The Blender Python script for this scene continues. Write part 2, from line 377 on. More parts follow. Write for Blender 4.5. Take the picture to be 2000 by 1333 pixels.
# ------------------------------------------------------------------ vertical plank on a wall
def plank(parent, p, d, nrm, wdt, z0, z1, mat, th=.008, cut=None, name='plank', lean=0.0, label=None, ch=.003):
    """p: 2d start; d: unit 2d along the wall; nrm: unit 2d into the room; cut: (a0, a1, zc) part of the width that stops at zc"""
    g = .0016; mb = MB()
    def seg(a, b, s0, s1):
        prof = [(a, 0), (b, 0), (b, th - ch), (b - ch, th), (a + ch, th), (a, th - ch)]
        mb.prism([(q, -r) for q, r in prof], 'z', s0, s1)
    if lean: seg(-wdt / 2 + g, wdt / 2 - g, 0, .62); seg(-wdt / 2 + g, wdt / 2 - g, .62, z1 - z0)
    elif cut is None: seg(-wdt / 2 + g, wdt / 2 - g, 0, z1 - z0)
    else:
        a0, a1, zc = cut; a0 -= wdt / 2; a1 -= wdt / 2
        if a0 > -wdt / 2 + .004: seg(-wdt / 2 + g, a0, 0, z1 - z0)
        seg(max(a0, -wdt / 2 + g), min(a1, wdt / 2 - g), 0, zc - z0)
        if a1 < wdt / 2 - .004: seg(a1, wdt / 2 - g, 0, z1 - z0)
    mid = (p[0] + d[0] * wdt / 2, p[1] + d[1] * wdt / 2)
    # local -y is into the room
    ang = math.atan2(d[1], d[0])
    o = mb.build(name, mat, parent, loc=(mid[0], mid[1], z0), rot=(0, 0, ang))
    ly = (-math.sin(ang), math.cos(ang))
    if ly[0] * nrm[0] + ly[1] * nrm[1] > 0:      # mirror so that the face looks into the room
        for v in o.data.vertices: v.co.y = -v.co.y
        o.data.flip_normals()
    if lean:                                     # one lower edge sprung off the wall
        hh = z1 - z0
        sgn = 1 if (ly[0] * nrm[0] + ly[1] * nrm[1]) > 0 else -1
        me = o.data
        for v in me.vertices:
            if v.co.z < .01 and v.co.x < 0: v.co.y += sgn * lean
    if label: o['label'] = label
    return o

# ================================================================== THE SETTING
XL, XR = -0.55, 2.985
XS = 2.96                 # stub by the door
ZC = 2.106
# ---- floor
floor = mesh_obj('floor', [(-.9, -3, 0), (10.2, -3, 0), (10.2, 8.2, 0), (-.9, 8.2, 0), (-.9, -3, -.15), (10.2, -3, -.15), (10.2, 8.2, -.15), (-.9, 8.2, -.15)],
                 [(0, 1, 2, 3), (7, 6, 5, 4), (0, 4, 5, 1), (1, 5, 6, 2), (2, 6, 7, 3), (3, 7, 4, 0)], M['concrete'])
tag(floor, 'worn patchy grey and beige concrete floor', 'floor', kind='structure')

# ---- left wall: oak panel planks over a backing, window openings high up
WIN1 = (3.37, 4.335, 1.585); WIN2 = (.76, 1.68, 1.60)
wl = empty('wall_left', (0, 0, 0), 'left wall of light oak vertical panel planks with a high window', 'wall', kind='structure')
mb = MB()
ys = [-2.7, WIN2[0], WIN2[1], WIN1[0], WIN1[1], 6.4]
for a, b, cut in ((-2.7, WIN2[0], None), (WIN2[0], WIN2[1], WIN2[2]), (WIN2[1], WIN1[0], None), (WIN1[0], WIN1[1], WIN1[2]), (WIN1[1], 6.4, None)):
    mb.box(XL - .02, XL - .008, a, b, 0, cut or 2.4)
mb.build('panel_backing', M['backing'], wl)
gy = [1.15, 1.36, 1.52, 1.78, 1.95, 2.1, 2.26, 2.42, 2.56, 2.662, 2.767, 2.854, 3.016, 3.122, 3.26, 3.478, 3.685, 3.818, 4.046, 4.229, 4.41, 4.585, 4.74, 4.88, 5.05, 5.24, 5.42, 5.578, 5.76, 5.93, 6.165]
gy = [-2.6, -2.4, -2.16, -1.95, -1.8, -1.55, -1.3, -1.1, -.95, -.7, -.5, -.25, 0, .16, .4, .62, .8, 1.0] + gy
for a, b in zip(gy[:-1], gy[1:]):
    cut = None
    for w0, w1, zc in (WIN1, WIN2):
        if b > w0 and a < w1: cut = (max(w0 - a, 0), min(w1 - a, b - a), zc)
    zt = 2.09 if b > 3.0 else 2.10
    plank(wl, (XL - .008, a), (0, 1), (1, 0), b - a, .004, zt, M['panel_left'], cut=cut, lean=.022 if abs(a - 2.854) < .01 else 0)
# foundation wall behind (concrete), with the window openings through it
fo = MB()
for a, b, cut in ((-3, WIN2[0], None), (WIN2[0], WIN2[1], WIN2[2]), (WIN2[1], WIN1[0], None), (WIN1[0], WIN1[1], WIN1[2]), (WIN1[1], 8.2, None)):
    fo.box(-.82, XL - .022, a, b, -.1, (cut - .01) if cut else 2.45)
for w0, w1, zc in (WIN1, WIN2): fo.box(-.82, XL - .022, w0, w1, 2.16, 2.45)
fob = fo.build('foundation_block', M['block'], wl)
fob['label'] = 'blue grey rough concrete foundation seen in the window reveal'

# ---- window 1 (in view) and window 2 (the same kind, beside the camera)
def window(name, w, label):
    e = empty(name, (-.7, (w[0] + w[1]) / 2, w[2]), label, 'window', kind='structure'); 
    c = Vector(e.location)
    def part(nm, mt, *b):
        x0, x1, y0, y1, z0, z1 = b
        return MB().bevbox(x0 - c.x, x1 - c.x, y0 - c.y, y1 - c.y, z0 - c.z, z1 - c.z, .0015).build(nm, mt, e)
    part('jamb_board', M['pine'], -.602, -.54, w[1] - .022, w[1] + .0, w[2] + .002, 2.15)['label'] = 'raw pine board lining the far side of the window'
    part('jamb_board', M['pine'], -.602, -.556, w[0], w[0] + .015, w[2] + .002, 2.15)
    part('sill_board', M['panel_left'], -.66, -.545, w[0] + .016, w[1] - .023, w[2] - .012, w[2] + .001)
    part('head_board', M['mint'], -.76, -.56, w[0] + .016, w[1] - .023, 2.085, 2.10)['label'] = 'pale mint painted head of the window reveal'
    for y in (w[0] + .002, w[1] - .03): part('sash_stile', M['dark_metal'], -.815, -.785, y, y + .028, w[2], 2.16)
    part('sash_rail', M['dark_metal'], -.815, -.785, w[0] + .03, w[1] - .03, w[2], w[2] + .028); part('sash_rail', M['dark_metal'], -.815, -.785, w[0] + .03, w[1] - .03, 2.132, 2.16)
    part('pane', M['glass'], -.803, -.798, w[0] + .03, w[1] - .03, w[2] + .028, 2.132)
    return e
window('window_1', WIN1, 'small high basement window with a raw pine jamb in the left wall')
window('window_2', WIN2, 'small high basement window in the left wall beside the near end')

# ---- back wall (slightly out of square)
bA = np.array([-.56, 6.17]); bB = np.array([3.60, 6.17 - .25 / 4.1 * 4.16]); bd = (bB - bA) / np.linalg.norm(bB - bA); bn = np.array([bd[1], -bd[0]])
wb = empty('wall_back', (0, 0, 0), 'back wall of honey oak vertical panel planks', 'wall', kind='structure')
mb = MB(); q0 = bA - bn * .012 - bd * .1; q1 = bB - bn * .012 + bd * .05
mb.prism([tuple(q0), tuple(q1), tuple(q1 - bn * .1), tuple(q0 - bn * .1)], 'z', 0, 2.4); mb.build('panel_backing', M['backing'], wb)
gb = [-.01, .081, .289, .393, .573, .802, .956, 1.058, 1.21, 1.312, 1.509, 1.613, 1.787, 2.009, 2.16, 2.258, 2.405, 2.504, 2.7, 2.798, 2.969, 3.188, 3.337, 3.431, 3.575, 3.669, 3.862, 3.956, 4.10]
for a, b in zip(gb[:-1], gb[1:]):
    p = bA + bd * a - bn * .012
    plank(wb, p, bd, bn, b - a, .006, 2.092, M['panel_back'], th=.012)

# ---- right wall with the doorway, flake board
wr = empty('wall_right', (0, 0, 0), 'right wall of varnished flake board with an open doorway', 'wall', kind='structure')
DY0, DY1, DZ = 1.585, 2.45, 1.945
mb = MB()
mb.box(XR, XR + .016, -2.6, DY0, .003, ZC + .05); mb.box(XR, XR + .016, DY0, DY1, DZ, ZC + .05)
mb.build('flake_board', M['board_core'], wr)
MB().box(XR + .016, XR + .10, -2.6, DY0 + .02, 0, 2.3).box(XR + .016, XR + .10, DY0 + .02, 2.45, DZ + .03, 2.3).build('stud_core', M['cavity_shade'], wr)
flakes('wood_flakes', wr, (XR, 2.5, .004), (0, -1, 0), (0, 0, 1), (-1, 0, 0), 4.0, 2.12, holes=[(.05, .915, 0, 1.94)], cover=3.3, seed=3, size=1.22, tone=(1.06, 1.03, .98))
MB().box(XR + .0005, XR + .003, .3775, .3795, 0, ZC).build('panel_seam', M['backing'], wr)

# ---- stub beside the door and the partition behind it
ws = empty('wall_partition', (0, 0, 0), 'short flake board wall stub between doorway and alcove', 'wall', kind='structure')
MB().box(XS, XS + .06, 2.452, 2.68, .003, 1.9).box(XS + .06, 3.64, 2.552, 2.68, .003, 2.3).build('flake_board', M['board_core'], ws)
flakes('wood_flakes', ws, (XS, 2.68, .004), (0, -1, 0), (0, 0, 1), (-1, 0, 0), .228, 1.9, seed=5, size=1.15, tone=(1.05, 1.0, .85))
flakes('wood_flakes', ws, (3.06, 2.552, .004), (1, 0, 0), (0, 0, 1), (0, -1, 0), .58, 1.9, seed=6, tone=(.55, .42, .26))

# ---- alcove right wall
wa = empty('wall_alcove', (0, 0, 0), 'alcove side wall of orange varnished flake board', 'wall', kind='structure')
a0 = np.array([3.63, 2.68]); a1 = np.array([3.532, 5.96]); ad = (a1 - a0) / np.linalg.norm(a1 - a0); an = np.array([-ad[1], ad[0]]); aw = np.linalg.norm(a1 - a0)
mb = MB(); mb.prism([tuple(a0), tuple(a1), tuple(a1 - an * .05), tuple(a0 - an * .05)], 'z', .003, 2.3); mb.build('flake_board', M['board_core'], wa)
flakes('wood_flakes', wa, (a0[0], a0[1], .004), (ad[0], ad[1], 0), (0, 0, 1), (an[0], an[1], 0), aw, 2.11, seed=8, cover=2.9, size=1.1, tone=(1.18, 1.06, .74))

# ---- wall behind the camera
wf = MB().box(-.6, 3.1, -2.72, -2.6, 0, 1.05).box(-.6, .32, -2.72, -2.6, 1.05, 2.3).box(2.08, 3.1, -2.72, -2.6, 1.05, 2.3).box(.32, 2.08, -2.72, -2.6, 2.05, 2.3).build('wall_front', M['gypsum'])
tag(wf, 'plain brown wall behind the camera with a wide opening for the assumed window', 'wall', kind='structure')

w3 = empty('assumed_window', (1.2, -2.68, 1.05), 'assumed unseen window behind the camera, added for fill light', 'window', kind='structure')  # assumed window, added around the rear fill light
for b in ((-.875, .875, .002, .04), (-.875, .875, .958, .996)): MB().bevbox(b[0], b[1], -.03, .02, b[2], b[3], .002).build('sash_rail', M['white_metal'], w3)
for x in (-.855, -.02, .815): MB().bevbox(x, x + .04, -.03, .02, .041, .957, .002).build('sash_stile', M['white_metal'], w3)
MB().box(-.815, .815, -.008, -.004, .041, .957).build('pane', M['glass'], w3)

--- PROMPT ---
Taking the material above, extract exactly and only the lines from the line with "MB().box(XR + .016, XR" to the line with "MB().box(XR + .0005, XR", inclusive of both.

--- EXERCISE SOLUTION ---
MB().box(XR + .016, XR + .10, -2.6, DY0 + .02, 0, 2.3).box(XR + .016, XR + .10, DY0 + .02, 2.45, DZ + .03, 2.3).build('stud_core', M['cavity_shade'], wr)
flakes('wood_flakes', wr, (XR, 2.5, .004), (0, -1, 0), (0, 0, 1), (-1, 0, 0), 4.0, 2.12, holes=[(.05, .915, 0, 1.94)], cover=3.3, seed=3, size=1.22, tone=(1.06, 1.03, .98))
MB().box(XR + .0005, XR + .003, .3775, .3795, 0, ZC).build('panel_seam', M['backing'], wr)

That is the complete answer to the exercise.